„Mit Tierschutz nicht vereinbar“

Thomas Schröder, Pressesprecher beim Deutschen Tierschutzbund, hält die EU-Pläne, europaweit rund zwei Millionen Rinder zu kaufen und schlachten zu lassen, für schieren „Vernichtungswahnsinn“

taz: Die EU plant die Massentötung von Rindern. Darf man so etwas überhaupt tun?

Thomas Schröder: Für uns ist diese jetzt angekündigte Aktion ein Vernichtungswahnsinn, der weder ethisch zu rechtfertigen noch mit dem Tierschutzgesetz vereinbar ist. Diese Maßnahme ist rein marktwirtschaftlich motiviert. Sie dient weder dem Verbraucherschutz noch dem Schutz vor BSE und schon gar nicht dem Tierschutz.

Aber die Rinder werden doch so oder so getötet, sei es um sie zu verbrennen oder um sie zu Wurst zu verarbeiten.

Wir möchten erreichen, dass die Verbraucher langfristig ganz anders mit Fleisch als Nahrungsmittel umgehen. Es ist ethisch nicht zu vertreten, wenn zwei Millionen Rinder, also hundertausende Tonnen Fleisch, zu Sondermüll degradiert werden.
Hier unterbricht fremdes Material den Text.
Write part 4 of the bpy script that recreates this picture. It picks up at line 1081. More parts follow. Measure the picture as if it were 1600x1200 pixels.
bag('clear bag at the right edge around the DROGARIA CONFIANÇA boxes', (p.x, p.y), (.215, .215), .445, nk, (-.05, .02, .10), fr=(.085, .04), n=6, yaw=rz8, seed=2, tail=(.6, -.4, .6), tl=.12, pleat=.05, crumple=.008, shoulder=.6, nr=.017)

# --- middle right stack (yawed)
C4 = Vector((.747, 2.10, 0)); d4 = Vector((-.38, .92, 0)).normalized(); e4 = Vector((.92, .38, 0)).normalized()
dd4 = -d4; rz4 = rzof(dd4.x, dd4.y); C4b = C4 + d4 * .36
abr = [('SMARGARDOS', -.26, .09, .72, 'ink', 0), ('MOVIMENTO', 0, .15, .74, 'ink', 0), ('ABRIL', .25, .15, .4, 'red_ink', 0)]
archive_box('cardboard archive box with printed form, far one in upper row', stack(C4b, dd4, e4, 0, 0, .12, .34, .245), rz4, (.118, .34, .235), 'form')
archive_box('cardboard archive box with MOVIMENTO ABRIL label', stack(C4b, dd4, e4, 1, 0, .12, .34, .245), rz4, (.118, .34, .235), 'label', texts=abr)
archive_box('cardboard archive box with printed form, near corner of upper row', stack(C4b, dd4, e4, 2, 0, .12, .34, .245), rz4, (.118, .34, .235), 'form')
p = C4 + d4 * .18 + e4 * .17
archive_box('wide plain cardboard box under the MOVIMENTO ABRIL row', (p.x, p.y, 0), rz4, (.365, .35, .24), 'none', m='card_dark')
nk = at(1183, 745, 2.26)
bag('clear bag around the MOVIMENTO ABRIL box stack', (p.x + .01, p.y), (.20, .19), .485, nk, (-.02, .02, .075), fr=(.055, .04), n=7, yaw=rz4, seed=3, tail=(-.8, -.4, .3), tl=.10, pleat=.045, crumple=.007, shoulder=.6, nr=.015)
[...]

Diese Tötung stärkt der Agrarindustrie den Rücken, sie kann weitermachen wie bisher, denn der Preis für Rindfleisch wird dadurch stabilisiert.

Wo liegt denn der ethische Unterschied, wenn Rinder getötet werden, um daraus Wurst zu produzieren oder um so Überkapazitäten auf dem Fleischmarkt abzubauen?

Wir reden hier nicht von einer Ware, sondern von Mitgeschöpfen, die fühlen und leiden. Rinder haben ein Recht auf ein artgerechtes Leben. Tiere umzubringen, weil der Fleischpreis zu niedrig ist, das ist ethisch und rechtlich inakzeptabel.

Was sollte die neue Agrarministerin denn an Stelle der Massentötung tun?

Renate Künast muss dieser verbraucher- und tierfeindlichen Entwicklung unmissverständlich entgegentreten. Die Tiere haben ein Recht darauf, ihr „normales Leben“ artgerecht zu Ende führen zu können. Fleisch, das gegenwärtig nicht verkauft werden kann, sollte in Kühlhäusern eingelagert werden, anstatt es zu vernichten, auch wenn das nach unserer Auffassung ethisch immer noch fragwürdig bleibt.

Ist es nicht zu begrüßen, wenn die EU in dieser schwierigen Situation mit einer Tötungsprämie den Bankrott von Bauernhöfen verhindert?

Opfer sind nicht nur die Tiere und der Verbraucher, sondern eben auch der kleinbäuerliche Betrieb. Die Tötungsprämie stärkt nur der Agrarindustrie den Rücken, die mit ihrer Massentierhaltung den Preis nach unten gedrückt hat. Wenn wir schon mit riesigen Summen die Bauern subventionieren, dann nicht, um aus Tieren Sondermüll zu machen, sondern um eine Wende in der Landwirtschaft zu erreichen hin zu regional orientierten, kleineren Betrieben.